Ricordo di una signora gentile

di Salvatore Esposito

 

La SISFA ancora una volta piange la scomparsa di una sua socia di antica data: Edvige Schettino.

Conobbi personalmente Edvige tra le vie del centro storico di Napoli, durante le festività di fine anno che seguirono il Natale del 2004. Io la conoscevo solo “di fama”, come docente del Dipartimento di Scienze Fisiche, incrociata solo qualche volta nei corridoi. Di me, invece, le avevano parlato il compagno di una vita, Mario Abud, e un altrettanto amico di una vita, Franco Buccella, che era stato mio relatore di tesi. Forse già conosceva i miei lavori su Ettore Majorana, ma nulla più. Quel giorno mi fermò per strada, e mi raccontò tutte le sue preoccupazioni per l’apertura della nuova (= unica) sede del Museo di Fisica, a lei affidato, per la quale mancava meno di un mese, e non aveva personale per sistemare gli strumenti dagli scatoloni (che di lì a poco sarebbero arrivati dalla vecchia sede del Dipartimento…) negli appositi armadi. Mi offrii allora di darle una mano, ma quando i primi giorni del nuovo anno andai nella sede di Via Mezzocannone, capii subito la tragicità della situazione: io, lei e un altro paio di volontari saltuari non saremmo mai riusciti nell’impresa da compiere in una ventina di giorni… Le proposi, allora, di farci dare una mano da alcuni miei selezionati studenti liceali, e lei si fidò completamente. In quelle tre settimane, lavorando gli interi pomeriggi di 3 o 4 giorni (o più) a settimana, quei sei studenti capitanati da Edvige e dal sottoscritto, con tutte le accortezze del caso (adolescenti che maneggiavano strumenti ottocenteschi…), il miracolo si compì, e il Museo potette inaugurarsi il 27 gennaio come previsto.
Da quel momento, un rapporto privilegiato con Edvige e il Museo di Fisica non venne mai meno. Ancora una volta si fidò di me e di miei (altri) studenti per una Mostra su Galilei, o per la realizzazione di strumenti “didattici” finalizzati a far comprendere la storia della fisica che si celava dietro gli strumenti esposti nel Museo, come un percorso tutto galileiano che faceva comprendere al visitatore la legge del quadrato dei tempi che si celava dietro il moto su un piano inclinato, il teorema delle corde e l’isocronismo delle oscillazioni del pendolo.

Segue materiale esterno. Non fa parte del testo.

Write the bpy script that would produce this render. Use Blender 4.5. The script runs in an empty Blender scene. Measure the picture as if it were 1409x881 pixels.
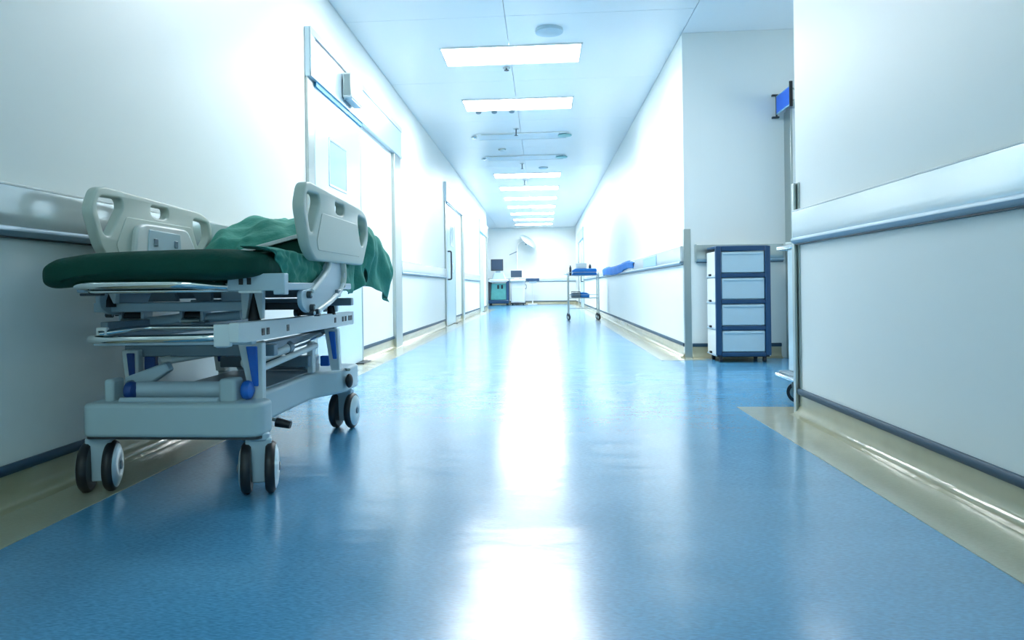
import bpy, bmesh, math, random
from math import pi, sin, cos, radians
from mathutils import Vector, Matrix, noise
random.seed(4)
scn = bpy.context.scene
C = scn.collection

# ------------------------------------------------------------------ camera
cam = bpy.data.cameras.new('camera')
cam.sensor_width = 36.0
cam.lens = 36.0 * 1000 / 1409
cam.shift_x = (704.5 - 669.0) / 1409
cam.shift_y = (396.0 - 440.5) / 1409
cam.clip_start = 0.05
co = bpy.data.objects.new('camera', cam)
C.objects.link(co)
co.matrix_world = (Matrix.Translation((0, 0, .65)) @ Matrix.Rotation(radians(4.4), 4, 'Z')
                   @ Matrix.Rotation(pi / 2, 4, 'X') @ Matrix.Rotation(-0.0126, 4, 'Z'))
scn.camera = co

# ------------------------------------------------------------------ world, exposure, light levels
w = bpy.data.worlds.new('world')
scn.world = w
w.use_nodes = True
w.node_tree.nodes['Background'].inputs[0].default_value = (.75, .93, 1, 1)
w.node_tree.nodes['Background'].inputs[1].default_value = .12
scn.view_settings.view_transform = 'Standard'
scn.view_settings.look = 'None'
scn.view_settings.exposure = 1.98
scn.view_settings.gamma = 1.0
LAMP = (0.95, 0.993, 1.0)
BACK = (.74, 1, .98)
LAMP_POWER = 7.4
BACK_POWER = 3.2


def area(name, loc, rot, sx, sy, power, col):
    l = bpy.data.lights.new(name, 'AREA')
    l.shape = 'RECTANGLE'; l.size = sx; l.size_y = sy; l.energy = power; l.color = col
    o = bpy.data.objects.new(name, l)
    o.location = loc; o.rotation_euler = rot
    C.objects.link(o)
    return o


# fill light added to brighten the side bay, out of view to the right
area('bay_fill', (4.4, 5.2, 1.6), (0, radians(90), 0), 1.8, 2.0, 7, (.86, .97, 1))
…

Quegli strumenti “didattici” sono ancora esposti ed utilizzati al Museo.
Fu Edvige che mi introdusse ai contributi di Macedonio Melloni o di Giuseppe Saverio Poli, e a quanto ci possa essere di intrigante in una macchina di Atwood. Fu ancora lei che volle rilanciare il Museo in prospettiva più “moderna”, affidandomi seminari, lezioni o coinvolgendomi in vari progetti. In realtà fui io a beneficiare grandemente di quella collaborazione, che mi introdusse pienamente alla storia della fisica classica e dei suoi strumenti, su cui non avevo in precedenza lavorato. Ancora, fu sempre lei che, avvicinandosi il suo pensionamento, fece di tutto per farmi affidare (almeno in supplenza gratuita!) il corso di Storia della Fisica nell’ateneo partenopeo che lei teneva da anni (e a cui pure collaboravo, sempre su sua richiesta), pure riuscendovi. E questo, non solo per evitare una “scomparsa” del corso, come già avvenuto in altri atenei, ma anche per cercare di salvare quanto aveva fatto per il Museo di Fisica. Le cose, però, andarono in maniera diversa – e lei si dispiacque molto della situazione –, e solo da un paio di anni ho l’onore di proseguire quel corso.

Addio, Edvige. Ricorderemo sempre la tua gentilezza e la tua eleganza d’animo.